Le procureur Joseph Nocella a indiqué que d’autres inculpations pourraient suivre, notamment autour des flux financiers offshore transitant par les Bahamas et Malte.

Le FBI, via son Unité de criminalité organisée, poursuit ses investigations sur les sociétés-écrans impliquées dans le réseau de poker.
Sur le plan sportif, la NBA et la Players Association préparent un audit interne sur la circulation d’informations sensibles entre joueurs, agents et plateformes de paris. Une révision du protocole d’intégrité pourrait renforcer le contrôle sur les “prop bets”, ces paris à risque liés aux performances individuelles.

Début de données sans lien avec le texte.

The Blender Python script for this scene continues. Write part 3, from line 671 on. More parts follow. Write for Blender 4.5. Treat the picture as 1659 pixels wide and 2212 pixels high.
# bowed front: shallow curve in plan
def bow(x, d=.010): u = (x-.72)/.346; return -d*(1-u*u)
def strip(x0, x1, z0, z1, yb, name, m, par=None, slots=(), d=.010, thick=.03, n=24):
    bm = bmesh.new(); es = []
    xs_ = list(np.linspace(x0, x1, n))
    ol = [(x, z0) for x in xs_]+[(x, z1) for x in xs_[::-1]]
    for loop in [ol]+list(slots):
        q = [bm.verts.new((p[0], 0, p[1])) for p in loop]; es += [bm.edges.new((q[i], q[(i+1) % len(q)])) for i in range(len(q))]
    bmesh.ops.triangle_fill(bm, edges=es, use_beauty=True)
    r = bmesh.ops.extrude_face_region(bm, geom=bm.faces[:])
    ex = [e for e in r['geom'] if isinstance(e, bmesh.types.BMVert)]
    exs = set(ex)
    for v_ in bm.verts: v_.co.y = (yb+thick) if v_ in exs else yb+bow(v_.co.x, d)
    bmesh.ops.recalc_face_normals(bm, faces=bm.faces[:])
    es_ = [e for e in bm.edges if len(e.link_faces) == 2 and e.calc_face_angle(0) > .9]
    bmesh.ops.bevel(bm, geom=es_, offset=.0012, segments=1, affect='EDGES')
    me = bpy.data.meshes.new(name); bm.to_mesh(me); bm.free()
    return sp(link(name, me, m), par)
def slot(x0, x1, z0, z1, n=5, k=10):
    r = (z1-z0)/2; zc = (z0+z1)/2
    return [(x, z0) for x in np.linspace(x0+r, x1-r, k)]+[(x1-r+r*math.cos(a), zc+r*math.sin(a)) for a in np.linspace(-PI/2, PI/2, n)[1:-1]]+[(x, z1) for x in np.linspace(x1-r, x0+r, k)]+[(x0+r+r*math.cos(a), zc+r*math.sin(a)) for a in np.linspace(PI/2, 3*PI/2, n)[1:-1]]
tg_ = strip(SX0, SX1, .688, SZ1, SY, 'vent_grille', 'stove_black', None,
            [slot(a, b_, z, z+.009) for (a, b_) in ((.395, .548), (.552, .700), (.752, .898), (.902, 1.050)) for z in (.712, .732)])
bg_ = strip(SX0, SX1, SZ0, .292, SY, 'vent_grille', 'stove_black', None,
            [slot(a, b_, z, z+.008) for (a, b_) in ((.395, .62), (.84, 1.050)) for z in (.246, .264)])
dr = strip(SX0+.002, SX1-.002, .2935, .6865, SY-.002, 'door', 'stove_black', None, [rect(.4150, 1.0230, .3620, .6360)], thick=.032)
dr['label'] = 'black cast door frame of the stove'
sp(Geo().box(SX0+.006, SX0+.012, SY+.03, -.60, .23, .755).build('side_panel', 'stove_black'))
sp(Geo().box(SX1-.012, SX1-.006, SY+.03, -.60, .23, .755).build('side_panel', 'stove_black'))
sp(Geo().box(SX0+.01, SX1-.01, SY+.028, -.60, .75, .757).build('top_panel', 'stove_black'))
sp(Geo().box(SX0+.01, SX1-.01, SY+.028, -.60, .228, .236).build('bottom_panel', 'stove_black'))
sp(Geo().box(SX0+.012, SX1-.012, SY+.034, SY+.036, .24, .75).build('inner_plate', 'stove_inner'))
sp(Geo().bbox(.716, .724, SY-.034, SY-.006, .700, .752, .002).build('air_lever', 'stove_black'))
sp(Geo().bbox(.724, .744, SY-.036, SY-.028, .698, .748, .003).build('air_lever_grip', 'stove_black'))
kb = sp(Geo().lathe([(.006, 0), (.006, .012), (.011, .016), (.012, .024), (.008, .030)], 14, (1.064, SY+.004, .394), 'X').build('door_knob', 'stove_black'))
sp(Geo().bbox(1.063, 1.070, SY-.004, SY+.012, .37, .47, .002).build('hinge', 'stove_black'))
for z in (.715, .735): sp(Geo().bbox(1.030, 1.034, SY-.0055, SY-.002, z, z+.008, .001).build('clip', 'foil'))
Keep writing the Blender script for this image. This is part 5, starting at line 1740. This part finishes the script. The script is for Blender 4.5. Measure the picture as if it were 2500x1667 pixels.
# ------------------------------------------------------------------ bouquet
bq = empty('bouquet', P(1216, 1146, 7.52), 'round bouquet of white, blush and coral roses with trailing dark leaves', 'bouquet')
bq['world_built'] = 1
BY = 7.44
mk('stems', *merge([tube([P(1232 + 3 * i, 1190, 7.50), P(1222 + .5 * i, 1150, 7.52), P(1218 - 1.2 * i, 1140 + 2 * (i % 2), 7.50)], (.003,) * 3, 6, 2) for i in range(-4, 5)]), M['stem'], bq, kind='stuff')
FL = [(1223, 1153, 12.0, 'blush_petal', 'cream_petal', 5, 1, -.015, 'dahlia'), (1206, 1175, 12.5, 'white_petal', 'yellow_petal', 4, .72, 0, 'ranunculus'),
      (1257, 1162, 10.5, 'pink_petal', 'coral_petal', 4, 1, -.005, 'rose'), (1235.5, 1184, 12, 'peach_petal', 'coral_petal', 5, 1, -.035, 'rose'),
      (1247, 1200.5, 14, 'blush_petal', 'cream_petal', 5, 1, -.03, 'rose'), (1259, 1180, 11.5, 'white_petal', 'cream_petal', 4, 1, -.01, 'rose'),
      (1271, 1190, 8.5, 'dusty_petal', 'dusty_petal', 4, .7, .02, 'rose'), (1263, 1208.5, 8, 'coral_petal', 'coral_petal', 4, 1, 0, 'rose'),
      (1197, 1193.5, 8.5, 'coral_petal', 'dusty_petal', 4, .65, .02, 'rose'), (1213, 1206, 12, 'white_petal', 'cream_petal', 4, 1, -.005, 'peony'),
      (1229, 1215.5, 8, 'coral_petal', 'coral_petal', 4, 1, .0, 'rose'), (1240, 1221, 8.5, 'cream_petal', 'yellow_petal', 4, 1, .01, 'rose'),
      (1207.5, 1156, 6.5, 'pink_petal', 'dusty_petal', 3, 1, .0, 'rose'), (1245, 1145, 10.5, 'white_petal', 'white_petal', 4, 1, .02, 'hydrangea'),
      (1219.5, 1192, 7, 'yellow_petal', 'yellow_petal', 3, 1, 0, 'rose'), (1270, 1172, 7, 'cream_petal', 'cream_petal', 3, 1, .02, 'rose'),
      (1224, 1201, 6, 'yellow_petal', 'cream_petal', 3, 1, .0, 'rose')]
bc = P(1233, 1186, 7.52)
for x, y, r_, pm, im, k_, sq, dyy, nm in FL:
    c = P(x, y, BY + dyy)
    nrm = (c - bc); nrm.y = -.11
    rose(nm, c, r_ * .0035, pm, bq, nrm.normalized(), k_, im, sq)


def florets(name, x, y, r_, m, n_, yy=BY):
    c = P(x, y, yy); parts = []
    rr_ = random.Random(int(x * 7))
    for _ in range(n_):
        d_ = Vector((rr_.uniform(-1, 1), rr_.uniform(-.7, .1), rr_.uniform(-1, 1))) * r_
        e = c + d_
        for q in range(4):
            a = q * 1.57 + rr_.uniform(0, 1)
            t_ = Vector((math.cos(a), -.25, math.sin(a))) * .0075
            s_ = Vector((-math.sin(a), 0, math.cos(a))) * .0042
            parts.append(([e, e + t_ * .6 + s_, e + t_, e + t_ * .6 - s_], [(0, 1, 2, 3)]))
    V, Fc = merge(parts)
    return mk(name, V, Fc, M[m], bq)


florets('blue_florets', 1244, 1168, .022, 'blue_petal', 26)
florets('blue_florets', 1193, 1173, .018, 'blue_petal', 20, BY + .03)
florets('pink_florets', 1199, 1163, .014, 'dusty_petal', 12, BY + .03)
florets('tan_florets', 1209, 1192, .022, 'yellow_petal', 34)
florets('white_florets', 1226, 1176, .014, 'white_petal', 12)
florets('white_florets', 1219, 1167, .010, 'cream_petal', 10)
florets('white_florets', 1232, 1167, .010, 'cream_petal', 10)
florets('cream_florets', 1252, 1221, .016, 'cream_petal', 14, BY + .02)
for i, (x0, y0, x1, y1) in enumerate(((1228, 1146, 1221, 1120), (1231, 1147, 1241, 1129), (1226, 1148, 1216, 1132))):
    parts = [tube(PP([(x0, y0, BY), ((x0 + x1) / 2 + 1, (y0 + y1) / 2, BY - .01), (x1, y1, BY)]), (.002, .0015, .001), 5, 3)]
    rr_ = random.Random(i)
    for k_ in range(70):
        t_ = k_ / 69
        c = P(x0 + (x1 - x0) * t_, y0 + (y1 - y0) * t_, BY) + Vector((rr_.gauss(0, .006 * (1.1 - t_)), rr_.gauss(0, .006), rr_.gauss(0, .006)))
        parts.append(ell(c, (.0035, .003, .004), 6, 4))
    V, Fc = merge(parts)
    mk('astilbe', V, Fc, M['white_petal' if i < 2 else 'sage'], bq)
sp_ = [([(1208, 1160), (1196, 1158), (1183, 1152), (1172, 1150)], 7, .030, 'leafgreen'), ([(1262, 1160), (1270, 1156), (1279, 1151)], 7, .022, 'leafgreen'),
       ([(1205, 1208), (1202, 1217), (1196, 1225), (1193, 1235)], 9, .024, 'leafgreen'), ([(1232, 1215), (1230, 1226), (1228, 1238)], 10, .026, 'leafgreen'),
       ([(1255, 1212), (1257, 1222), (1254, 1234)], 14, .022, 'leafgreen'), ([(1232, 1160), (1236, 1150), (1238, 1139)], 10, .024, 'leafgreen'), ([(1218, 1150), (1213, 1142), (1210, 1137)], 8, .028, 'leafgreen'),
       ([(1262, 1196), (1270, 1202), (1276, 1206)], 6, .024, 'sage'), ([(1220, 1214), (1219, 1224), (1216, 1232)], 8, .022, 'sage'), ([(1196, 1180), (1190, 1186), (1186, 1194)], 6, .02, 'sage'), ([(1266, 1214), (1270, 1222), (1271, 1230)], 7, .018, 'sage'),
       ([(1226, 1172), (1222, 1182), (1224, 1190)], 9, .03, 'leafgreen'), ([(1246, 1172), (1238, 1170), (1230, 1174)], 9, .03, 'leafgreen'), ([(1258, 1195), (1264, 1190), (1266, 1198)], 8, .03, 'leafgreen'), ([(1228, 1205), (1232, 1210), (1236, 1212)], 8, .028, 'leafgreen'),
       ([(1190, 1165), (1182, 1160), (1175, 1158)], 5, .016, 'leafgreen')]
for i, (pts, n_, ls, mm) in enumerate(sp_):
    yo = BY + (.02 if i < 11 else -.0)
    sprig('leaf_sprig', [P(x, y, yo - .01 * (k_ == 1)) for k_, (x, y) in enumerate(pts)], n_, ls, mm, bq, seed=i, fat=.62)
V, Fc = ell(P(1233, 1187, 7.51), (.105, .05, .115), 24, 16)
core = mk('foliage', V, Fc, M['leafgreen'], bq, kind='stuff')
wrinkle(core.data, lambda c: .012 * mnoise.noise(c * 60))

Enfin, le Department of Justice (DoJ) aurait ouvert un sous-dossier parallèle sur les technologies de triche utilisées, notamment l’importation de matériel modifié depuis l’Asie — un volet susceptible d’élargir l’enquête à l’international.
Une ligne de fracture entre sport, paris et intégrité
Ce que révèle avant tout cette affaire, c’est la fragilité d’un système où le sport professionnel, les paris légaux et les logiques de fraude organisée cohabitent désormais dans un même écosystème.
Les plateformes de betting ont apporté de nouveaux revenus aux ligues et aux joueurs, mais aussi de nouvelles zones de vulnérabilité : la donnée sportive devient une matière première monétisable, et donc manipulable.
Dans le cas Rozier, les paris ont été placés sur des plateformes réglementées, sans qu’aucune ne soit directement impliquée. Cela illustre la subtilité du phénomène : la fraude ne passe plus par les marges illégales, mais par l’exploitation de brèches au cœur du marché légal.
La coopération entre sport, opérateurs et autorités judiciaires va devenir déterminante. Car à mesure que le jeu s’industrialise, l’intégrité sportive devient un actif économique.
Et c’est peut-être là le véritable enjeu de cette affaire : savoir si le sport peut rester un espace de compétition honnête dans un environnement où tout, jusqu’à la blessure d’un joueur, peut servir à parier.